Was für eine Enttäuschung. Der Militärkadett Masahiko Amakasu wartet in sengender Mittagshitze auf die erste Rede des neuen Kaisers. Japan im Jahr 1913. Yoshihito besteigt im Alter von 32 Jahren den Chrysanthemen-Thron. Wäre es nach ihm gegangen, hätte sich der Thronfolger lieber der Poesie verschrieben, für Regierungsgeschäfte und Entscheidungen ist er jedenfalls nicht gemacht. Nicht einmal ein verheerendes Erdbeben reißt den Regenten aus seiner Lethargie. Und dennoch ist Amakasu dem Kaiser aufs Treueste ergeben. In „Großes Spiel“ von Hans Platzgumer blickt der Geheimpolizist auf sein Leben und seine geradezu fanatische Jagd nach dem Revolutionär und Anarchisten Sakae Ôsugi zurück, der sich für Freiheit und Eigenverantwortlichkeit des japanischen Volkes einsetzt.

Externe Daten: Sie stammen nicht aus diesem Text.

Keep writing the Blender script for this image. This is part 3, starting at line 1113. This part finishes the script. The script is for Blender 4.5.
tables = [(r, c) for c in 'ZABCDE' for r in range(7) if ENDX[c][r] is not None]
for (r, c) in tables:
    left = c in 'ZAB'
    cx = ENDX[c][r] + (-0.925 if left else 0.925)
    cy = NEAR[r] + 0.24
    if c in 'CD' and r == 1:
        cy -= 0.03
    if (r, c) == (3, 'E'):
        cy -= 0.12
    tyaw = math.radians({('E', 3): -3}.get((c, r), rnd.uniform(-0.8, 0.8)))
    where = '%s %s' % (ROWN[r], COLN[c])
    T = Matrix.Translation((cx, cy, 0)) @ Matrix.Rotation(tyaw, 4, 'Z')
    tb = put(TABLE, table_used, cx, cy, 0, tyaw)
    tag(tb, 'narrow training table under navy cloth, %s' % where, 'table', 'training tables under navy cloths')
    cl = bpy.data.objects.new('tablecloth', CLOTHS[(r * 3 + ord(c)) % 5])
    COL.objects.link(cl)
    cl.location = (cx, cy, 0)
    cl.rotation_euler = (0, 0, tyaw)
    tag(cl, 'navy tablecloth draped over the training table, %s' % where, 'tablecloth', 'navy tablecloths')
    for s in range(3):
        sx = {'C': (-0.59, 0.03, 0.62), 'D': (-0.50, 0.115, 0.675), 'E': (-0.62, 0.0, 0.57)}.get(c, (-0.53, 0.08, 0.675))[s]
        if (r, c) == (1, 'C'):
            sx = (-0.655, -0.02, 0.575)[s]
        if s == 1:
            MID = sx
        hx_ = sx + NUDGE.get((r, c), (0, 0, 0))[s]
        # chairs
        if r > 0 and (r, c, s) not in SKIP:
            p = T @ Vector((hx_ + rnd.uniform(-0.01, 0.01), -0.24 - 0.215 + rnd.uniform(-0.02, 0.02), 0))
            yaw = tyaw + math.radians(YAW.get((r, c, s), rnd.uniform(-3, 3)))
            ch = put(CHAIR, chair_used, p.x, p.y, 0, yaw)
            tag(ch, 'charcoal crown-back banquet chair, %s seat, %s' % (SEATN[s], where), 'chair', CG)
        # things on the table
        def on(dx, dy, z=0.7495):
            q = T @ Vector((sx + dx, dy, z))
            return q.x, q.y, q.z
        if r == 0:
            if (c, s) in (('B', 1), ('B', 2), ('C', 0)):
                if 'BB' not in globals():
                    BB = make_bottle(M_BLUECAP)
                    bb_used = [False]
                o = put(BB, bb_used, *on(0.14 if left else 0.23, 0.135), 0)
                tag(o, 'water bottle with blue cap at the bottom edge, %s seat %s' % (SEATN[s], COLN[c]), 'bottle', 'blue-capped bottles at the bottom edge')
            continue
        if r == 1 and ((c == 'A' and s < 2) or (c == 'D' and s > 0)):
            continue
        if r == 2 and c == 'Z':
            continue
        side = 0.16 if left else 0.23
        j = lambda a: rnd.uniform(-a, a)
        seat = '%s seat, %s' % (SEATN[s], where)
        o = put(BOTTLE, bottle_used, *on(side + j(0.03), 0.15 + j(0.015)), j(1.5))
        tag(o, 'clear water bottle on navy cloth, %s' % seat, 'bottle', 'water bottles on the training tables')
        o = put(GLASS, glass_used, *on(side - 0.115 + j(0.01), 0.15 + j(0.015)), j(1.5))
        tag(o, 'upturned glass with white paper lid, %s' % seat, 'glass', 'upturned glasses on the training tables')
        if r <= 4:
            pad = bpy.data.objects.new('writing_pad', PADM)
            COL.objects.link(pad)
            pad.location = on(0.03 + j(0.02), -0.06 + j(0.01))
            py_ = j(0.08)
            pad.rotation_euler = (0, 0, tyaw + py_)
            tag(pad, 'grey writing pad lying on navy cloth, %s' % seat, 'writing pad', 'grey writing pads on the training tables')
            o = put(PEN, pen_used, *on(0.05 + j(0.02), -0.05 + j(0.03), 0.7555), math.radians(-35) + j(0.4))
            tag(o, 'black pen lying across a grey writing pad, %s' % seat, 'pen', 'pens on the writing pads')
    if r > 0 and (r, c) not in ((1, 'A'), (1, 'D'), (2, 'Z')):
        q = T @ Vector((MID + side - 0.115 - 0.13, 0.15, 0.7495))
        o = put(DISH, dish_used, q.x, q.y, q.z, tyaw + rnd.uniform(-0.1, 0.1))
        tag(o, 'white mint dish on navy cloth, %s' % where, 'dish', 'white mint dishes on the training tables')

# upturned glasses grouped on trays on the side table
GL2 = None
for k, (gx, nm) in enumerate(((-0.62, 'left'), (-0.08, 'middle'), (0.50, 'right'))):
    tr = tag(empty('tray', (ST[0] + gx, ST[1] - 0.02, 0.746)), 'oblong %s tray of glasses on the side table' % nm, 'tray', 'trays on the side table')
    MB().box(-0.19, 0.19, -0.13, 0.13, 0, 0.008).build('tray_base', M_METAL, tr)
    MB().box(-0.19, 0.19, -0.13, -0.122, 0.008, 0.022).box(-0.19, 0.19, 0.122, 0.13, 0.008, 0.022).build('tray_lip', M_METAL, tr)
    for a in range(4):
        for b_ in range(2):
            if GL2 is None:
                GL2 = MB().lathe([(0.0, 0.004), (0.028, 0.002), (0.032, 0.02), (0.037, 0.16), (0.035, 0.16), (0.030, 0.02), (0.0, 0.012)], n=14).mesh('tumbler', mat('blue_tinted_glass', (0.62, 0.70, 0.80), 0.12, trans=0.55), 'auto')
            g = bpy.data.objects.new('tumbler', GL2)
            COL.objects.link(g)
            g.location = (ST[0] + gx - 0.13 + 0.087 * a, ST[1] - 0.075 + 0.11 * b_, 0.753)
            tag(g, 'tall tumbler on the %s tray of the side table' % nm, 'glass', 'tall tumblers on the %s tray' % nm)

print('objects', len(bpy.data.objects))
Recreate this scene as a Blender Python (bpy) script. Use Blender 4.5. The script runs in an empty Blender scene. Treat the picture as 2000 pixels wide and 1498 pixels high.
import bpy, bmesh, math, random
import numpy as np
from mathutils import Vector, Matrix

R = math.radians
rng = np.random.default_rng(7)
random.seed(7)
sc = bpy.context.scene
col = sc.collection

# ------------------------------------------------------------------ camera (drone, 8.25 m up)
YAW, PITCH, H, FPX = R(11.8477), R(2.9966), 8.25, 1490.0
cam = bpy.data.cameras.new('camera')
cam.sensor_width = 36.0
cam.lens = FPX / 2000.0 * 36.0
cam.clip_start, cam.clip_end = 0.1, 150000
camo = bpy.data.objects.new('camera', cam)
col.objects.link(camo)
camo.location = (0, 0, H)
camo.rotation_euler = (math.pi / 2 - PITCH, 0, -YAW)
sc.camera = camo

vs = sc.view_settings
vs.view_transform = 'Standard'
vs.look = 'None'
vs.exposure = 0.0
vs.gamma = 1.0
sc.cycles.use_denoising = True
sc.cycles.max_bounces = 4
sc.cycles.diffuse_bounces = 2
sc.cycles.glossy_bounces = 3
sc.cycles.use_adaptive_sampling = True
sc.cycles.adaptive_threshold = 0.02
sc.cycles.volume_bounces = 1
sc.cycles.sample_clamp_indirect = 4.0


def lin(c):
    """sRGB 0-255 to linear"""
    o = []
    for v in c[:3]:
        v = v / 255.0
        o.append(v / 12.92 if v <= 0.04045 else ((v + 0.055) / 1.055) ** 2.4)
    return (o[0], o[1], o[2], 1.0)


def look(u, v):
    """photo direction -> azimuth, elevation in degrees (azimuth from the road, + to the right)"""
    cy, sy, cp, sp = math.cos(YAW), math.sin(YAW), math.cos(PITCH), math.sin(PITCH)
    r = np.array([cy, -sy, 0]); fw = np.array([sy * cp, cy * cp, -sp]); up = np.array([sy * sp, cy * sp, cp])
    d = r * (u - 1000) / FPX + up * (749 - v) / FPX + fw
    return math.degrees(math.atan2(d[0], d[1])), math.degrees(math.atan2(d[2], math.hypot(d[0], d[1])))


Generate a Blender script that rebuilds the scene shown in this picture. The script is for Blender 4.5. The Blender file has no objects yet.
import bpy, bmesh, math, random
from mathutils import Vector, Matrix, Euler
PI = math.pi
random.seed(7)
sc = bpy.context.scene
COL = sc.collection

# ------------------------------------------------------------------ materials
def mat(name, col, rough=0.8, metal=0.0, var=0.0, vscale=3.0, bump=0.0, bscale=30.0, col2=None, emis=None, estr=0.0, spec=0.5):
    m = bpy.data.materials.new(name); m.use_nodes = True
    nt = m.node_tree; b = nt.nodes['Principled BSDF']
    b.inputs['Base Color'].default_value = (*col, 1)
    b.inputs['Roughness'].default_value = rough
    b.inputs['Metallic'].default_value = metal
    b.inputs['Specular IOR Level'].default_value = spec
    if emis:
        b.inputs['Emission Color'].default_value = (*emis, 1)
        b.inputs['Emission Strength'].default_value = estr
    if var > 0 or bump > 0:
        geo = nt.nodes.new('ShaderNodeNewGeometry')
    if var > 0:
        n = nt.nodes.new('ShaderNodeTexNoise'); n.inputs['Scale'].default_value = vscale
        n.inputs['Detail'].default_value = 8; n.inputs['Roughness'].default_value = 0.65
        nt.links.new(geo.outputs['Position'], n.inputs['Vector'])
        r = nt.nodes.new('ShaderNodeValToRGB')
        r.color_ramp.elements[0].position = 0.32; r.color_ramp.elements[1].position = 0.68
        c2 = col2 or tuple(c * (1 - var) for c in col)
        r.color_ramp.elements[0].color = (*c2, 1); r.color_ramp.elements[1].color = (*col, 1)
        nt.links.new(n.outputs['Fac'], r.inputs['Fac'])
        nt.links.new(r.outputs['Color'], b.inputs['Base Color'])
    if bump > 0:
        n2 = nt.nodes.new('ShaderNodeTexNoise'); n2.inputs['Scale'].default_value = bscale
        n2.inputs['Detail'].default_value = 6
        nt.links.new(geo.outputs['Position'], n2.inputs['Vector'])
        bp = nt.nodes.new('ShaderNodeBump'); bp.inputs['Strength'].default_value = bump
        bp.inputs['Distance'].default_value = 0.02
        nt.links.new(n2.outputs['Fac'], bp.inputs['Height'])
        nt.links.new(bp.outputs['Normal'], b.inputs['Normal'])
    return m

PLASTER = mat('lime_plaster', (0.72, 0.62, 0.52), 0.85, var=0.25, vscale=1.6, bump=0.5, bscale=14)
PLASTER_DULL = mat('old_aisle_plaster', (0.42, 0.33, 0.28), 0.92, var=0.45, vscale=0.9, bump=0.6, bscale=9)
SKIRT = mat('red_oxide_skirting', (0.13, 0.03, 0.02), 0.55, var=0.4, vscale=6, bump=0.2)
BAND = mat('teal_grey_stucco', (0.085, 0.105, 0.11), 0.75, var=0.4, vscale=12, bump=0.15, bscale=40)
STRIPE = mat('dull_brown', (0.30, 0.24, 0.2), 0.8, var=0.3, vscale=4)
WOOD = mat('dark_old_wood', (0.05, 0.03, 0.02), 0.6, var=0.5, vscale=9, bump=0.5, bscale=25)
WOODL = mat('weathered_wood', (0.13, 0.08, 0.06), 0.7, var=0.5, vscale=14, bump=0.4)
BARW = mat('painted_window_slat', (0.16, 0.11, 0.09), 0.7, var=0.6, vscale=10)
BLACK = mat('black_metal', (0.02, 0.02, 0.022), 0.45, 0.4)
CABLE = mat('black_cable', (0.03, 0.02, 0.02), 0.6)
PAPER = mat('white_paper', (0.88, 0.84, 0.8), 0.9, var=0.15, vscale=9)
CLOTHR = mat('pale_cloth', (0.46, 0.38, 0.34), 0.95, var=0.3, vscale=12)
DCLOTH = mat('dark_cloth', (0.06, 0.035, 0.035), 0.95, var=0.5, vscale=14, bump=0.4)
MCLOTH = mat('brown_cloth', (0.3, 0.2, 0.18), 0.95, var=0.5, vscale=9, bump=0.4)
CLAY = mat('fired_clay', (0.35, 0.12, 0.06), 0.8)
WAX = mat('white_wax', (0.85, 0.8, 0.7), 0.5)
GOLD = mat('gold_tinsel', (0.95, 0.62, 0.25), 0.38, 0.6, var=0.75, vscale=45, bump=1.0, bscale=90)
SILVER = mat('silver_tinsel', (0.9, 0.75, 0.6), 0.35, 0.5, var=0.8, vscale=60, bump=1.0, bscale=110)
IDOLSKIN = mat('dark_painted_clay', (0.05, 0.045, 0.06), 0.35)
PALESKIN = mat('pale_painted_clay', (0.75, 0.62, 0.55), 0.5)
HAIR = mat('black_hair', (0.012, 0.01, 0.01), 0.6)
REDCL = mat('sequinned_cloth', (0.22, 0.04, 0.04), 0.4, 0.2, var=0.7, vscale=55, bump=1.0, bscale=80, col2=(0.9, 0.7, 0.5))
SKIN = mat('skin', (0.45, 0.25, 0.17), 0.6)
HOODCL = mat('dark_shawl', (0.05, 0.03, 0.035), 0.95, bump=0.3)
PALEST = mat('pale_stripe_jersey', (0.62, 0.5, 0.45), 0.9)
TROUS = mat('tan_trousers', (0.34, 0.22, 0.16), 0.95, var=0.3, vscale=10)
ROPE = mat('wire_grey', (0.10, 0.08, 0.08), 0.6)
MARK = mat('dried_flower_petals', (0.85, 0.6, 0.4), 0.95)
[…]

Als Tokio 1923 durch das Erdbeben in großen Teilen zerstört wird, nutzt Amakasu die chaotischen Verhältnisse, um Tatsachen zu schaffen. Intensiv beleuchtet Platzgumer das Dreiecksverhältnis dieser so unterschiedlichen Männer, deren Schicksal von Anfang an feststeht. Alle Figuren, Daten und Gedichte sind historisch belegt, betont Platzgumer. Tief tauchen die Leser mit ihm in die Taishô-Epoche, Kultur und die Strömungen dieser Zeit ein.
Hans Platzgumer: Großes Spiel. Zsolnay. 332 Seiten, 26 Euro.